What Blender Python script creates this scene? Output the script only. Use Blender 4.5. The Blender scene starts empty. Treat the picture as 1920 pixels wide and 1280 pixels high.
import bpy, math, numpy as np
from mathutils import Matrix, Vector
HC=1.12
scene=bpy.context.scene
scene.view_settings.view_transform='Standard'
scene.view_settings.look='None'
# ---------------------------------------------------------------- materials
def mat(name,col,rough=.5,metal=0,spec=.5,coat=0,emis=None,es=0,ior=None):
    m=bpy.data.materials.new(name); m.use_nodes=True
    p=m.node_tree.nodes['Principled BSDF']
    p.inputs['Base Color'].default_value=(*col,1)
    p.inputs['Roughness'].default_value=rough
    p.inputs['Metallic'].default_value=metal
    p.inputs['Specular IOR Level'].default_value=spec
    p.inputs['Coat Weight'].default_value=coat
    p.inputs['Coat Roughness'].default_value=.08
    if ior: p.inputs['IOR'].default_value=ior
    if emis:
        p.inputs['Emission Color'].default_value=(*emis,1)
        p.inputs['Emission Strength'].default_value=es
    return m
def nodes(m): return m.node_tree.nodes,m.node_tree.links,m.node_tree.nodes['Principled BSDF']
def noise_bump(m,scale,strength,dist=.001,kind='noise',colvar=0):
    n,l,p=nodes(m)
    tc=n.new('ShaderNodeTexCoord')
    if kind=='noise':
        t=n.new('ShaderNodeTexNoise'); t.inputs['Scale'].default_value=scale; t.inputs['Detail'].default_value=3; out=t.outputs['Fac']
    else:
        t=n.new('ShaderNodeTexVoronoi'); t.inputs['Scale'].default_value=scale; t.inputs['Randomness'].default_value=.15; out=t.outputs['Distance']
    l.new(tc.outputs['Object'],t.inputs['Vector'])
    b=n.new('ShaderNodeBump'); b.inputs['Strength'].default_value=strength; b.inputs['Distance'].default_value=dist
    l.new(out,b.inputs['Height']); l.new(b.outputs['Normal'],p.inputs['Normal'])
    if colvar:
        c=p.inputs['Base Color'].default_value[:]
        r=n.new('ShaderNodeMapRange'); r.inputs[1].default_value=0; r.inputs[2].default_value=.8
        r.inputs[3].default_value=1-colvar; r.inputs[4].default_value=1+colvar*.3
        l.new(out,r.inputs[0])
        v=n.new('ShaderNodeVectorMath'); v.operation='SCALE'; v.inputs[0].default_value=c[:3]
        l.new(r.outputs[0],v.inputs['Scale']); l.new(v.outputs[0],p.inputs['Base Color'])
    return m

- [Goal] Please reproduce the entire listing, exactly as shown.

- [Written answer]
What Blender Python script creates this scene? Output the script only. Use Blender 4.5. The Blender scene starts empty. Treat the picture as 1920 pixels wide and 1280 pixels high.
import bpy, math, numpy as np
from mathutils import Matrix, Vector
HC=1.12
scene=bpy.context.scene
scene.view_settings.view_transform='Standard'
scene.view_settings.look='None'
# ---------------------------------------------------------------- materials
def mat(name,col,rough=.5,metal=0,spec=.5,coat=0,emis=None,es=0,ior=None):
    m=bpy.data.materials.new(name); m.use_nodes=True
    p=m.node_tree.nodes['Principled BSDF']
    p.inputs['Base Color'].default_value=(*col,1)
    p.inputs['Roughness'].default_value=rough
    p.inputs['Metallic'].default_value=metal
    p.inputs['Specular IOR Level'].default_value=spec
    p.inputs['Coat Weight'].default_value=coat
    p.inputs['Coat Roughness'].default_value=.08
    if ior: p.inputs['IOR'].default_value=ior
    if emis:
        p.inputs['Emission Color'].default_value=(*emis,1)
        p.inputs['Emission Strength'].default_value=es
    return m
def nodes(m): return m.node_tree.nodes,m.node_tree.links,m.node_tree.nodes['Principled BSDF']
def noise_bump(m,scale,strength,dist=.001,kind='noise',colvar=0):
    n,l,p=nodes(m)
    tc=n.new('ShaderNodeTexCoord')
    if kind=='noise':
        t=n.new('ShaderNodeTexNoise'); t.inputs['Scale'].default_value=scale; t.inputs['Detail'].default_value=3; out=t.outputs['Fac']
    else:
        t=n.new('ShaderNodeTexVoronoi'); t.inputs['Scale'].default_value=scale; t.inputs['Randomness'].default_value=.15; out=t.outputs['Distance']
    l.new(tc.outputs['Object'],t.inputs['Vector'])
    b=n.new('ShaderNodeBump'); b.inputs['Strength'].default_value=strength; b.inputs['Distance'].default_value=dist
    l.new(out,b.inputs['Height']); l.new(b.outputs['Normal'],p.inputs['Normal'])
    if colvar:
        c=p.inputs['Base Color'].default_value[:]
        r=n.new('ShaderNodeMapRange'); r.inputs[1].default_value=0; r.inputs[2].default_value=.8
        r.inputs[3].default_value=1-colvar; r.inputs[4].default_value=1+colvar*.3
        l.new(out,r.inputs[0])
        v=n.new('ShaderNodeVectorMath'); v.operation='SCALE'; v.inputs[0].default_value=c[:3]
        l.new(r.outputs[0],v.inputs['Scale']); l.new(v.outputs[0],p.inputs['Base Color'])
    return m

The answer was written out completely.